Certainly religion is more than dogma and more than ideas, especially more than ideological commitments. But it does not do to say of God, “whatever we mean by that”. It is not progressive in any sense to give up the fundamental question, what is reality and what, if anything, is behind it? Yes, Hallowed Secularism takes that question with utmost seriousness. Hallowed Secularism is not content to substitute for that thinking, any form of art and liturgy.

This is similar to Richard Dawkins’ objections to any revision of religious belief, though HS is less insulting that Dawkins normally is. Religion, as well, must take seriously the fundamental question of what is and is not – otherwise it is simply what its critics want to reduce it to: superstition and the empty pomp and circumstance of emotionless ceremony. I believe that what HS wants to explore is ethics in its philosophical definition – the study and implementation of systems of morality and ethical behavior. That is a part of all religion, but it is not the sum total of religion – though Mendelsohn and Lessing attempted to bring the two a bit closer.

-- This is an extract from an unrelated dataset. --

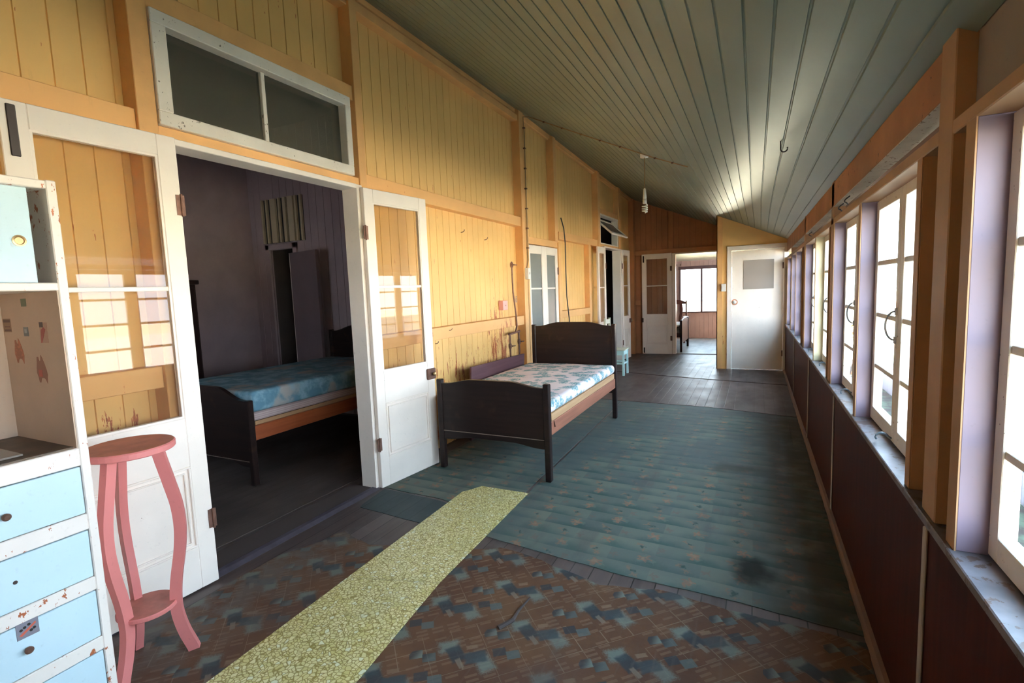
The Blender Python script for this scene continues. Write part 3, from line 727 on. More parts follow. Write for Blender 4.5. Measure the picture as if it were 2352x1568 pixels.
# ------------------------------------------------------------------ french door leaves
def leaf(name, w, h, loc, rz, label, lock_s, hinge_s, glass=M_doorglass, cat='door', thick=0.036, bolt=None, knob=True, scale_z=1.0, facing=1):
    o = empty(name, loc, label, cat, rz, kind='structure')
    st = min(0.088, w * 0.16); zg0, zg1 = 0.915 * scale_z, h - 0.10; zd = 1.572 * scale_z; zp0, zp1 = 0.228 * scale_z, 0.66 * scale_z
    mb = MB(); t = thick
    mb.box(0, st, 0, t, 0, h); mb.box(w - st, w, 0, t, 0, h)
    mb.box(st, w - st, 0, t, zg1, h); mb.box(st, w - st, 0, t, zp1, zg0); mb.box(st, w - st, 0, t, 0, zp0)
    mb.box(st, w - st, t * .25, t * .75, zd - .011, zd + .011)
    mb.build('frame', M_white, o, bevel=0.003)
    for z0, z1 in ((zg0, zd - .011), (zd + .011, zg1)):
        MB().box(st - .003, w - st + .003, t * .5 - .002, t * .5 + .002, z0 - .002, z1 + .002).build('glass_pane', glass, o)
    pm = MB(); pm.box(st, w - st, t * .25, t * .75, zp0, zp1)
    pn = pm.build('panel', M_white, o)
    mm = MB()
    for yy, sg in ((0.0, 1), (t, -1)):
        ya, yb = sorted((yy - sg * 0.003, yy + sg * 0.010))
        for q, wd in ((0.0, 0.010), (0.026, 0.008)):
            x0, x1, z0, z1 = st + q, w - st - q, zp0 + q, zp1 - q
            mm.box(x0, x1, ya, yb, z1 - wd, z1); mm.box(x0, x1, ya, yb, z0, z0 + wd)
            mm.box(x0, x0 + wd, ya, yb, z0 + wd, z1 - wd); mm.box(x1 - wd, x1, ya, yb, z0 + wd, z1 - wd)
    mm.build('moulding', M_white, pn, bevel=0.003)
    # glazing beads
    gm = MB()
    for yy, sg in ((0.0, 1), (t, -1)):
        ya, yb = sorted((yy + sg * 0.004, yy + sg * 0.014))
        for x0, x1 in ((st, st + .01), (w - st - .01, w - st)): gm.box(x0, x1, ya, yb, zg0, zg1)
        gm.box(st + .01, w - st - .01, ya, yb, zg0, zg0 + .01); gm.box(st + .01, w - st - .01, ya, yb, zg1 - .01, zg1)
    gm.build('glazing_bead', M_white, o)
    if lock_s is not None:
        s0 = lock_s
        yy = -0.022 * facing if facing > 0 else t
        lk = MB().box(s0 - .052, s0 + .052, -0.02 if facing > 0 else t, 0 if facing > 0 else t + .02, 0.765 * scale_z, 0.86 * scale_z).build('lock', M_rust, o, bevel=0.008, segs=2)
        lk['label'] = 'rusty rim lock'
        kb = MB().lathe([(0.006, 0), (0.008, 0.012), (0.017, 0.018), (0.019, 0.028), (0.012, 0.036), (0.002, 0.038)], seg=14, axis='y')
        for v in kb.bm.verts: v.co.y = v.co.y * (-1 if facing > 0 else 1) + (-0.02 if facing > 0 else t + .02); v.co.x += s0 + 0.005; v.co.z += 0.815 * scale_z
        kb.build('knob', M_brass, lk)
    for z in (0.30, h - 0.38):
        hm = MB(); s0 = hinge_s
        hm.box(s0 - .02, s0 + .02, -0.004 if facing > 0 else t, 0 if facing > 0 else t + .004, z, z + .10)
        hm.tube([(s0 - .004 if s0 < w / 2 else s0 + .004, -0.006 if facing > 0 else t + .006, z - .005), (s0 - .004 if s0 < w / 2 else s0 + .004, -0.006 if facing > 0 else t + .006, z + .105)], 0.006, 8)
        hm.build('hinge', M_rust, o)
    if bolt is not None:
        for z0, z1 in bolt:
            b_ = MB().box(lock_s_or(w, hinge_s) - .012, lock_s_or(w, hinge_s) + .018, -0.006 if facing > 0 else t, 0 if facing > 0 else t + .008, z0, z1)
            b_.build('bolt', M_iron, o, bevel=0.003)
    return o
def lock_s_or(w, hs): return 0.035 if hs > w / 2 else w - 0.035

# local +x runs along the leaf; rotation +90 deg makes it run along +y with the front (local -y) facing +x
R90 = PI / 2
def rot_for(a, b): return math.atan2(b[1] - a[1], b[0] - a[0])
leaf('door_1', 0.645, 2.318, (-2.640, 0.945, 0.008), rot_for((-2.640, 0.945), (-2.605, 1.589)), 'white half glazed french door folded back behind the pink plant stand', None, 0.64, bolt=[(2.10, 2.30)])
leaf('door_2', 0.669, 2.305, (-2.615, 2.928, 0.006), rot_for((-2.615, 2.928), (-2.531, 3.592)), 'white half glazed french door open beside the verandah bed footboard', 0.615, 0.0, facing=1)
# closed pair beyond the bed
def ax(y, x=-2.70): return x + wdx(y)
leaf('door_3', 0.485, 2.105, (ax(6.055), 6.055, 0.008), rot_for((ax(6.055), 6.055), (ax(6.54) + .03, 6.54)), 'left leaf of the closed glazed doors behind the bedhead', None, 0.0, glass=M_frost, scale_z=0.97)
leaf('door_4', 0.480, 2.105, (ax(6.555) + .02, 6.555, 0.008), rot_for((ax(6.555), 6.555), (ax(7.03) - .01, 7.03)), 'right leaf of the closed glazed doors behind the bedhead', None, 0.48, glass=M_frost, scale_z=0.97)
# far french doors
leaf('door_5', 0.42, 2.235, (ax(8.69, -2.625), 8.69, 0.008), rot_for((ax(8.69), 8.69), (ax(9.11), 9.11)), 'narrow white glazed leaf folded back left of the dark far doorway', None, 0.42, scale_z=0.96)
leaf('door_6', 0.45, 2.235, (-2.425, 10.13, 0.03), rot_for((-2.425, 10.13), (-2.37, 10.58)), 'narrow white glazed leaf open right of the dark far doorway', 0.415, 0.0, scale_z=0.96)
# far wall leaf swung flat on the wall
leaf('door_7', 0.635, 2.195, (-2.262, fy - 0.055, 0.012), 0.0, 'white glazed door folded flat on the far wall', None, 0.62, scale_z=0.955, bolt=[(2.02, 2.16), (0.02, 0.14)])
# its lock on the outer edge
lk = MB().box(-2.275, -2.235, fy - .075, fy - .055, 0.715, 0.81).build('lock', M_iron, bpy.data.objects['door_7'], (-2.262, fy - .055, 0.012), 0.004)

# door frames of the near doorway
TRIMW = lambda mb, lab, warp=False: trim(mb, M_white, lab, warp)
TRIMW(MB().box(-2.80, -2.655, 2.905, 2.963, 0, 2.335), 'white right jamb of the near bedroom doorway')
TRIMW(MB().box(-2.80, -2.665, 1.56, 1.60, 0, 2.335), 'white left jamb of the near bedroom doorway')
TRIMW(MB().box(-2.80, -2.655, 1.60, 2.905, 2.305, 2.337), 'white head of the near bedroom doorway')
TRIMW(MB().box(-2.80, -2.63, 9.07, 9.11, 0, 2.27), 'white left jamb of the far doorway in the left wall', True)
TRIMW(MB().box(-2.80, -2.63, 10.07, 10.115, 0, 2.27), 'white right jamb of the far doorway in the left wall', True)
TRIMW(MB().box(-2.80, -2.63, 9.11, 10.07, 2.245, 2.27), 'white head of the far doorway in the left wall', True)
mb = MB().box(-2.90, -2.70, 1.60, 2.905, 0, 0.012)
trim(mb, M_stump, 'black worn threshold of the near bedroom doorway')
mb = MB().prism([(-2.70, 0), (-2.70, 0.016), (-2.665, 0.014), (-2.63, 0.0)], lambda x, z: (x, 0.9, z), lambda x, z: (x, 2.93, z))
trim(mb, paint('purple_grey_edge', (0.075, 0.06, 0.075, 1), 0.5, 0.25, sc_=12), 'purple grey edge strip along the near threshold')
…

The ultimate problem of faith is that there is no rational proof for it. Either one believes or one doesn’t. That is the act, not of a reasoned, rational mind; but of a feeling and emotive being. This is why belief is often stated as being “with all my heart, all my mind, and all my soul”. Rationally, it is a meaningless statement because there is no “mind” or “soul” and the “heart” is just a pump for blood. But there is humanity beyond rationality, and that is what religion seeks to address. There are some who do not need it. At least, as far as we can tell from where we stand today.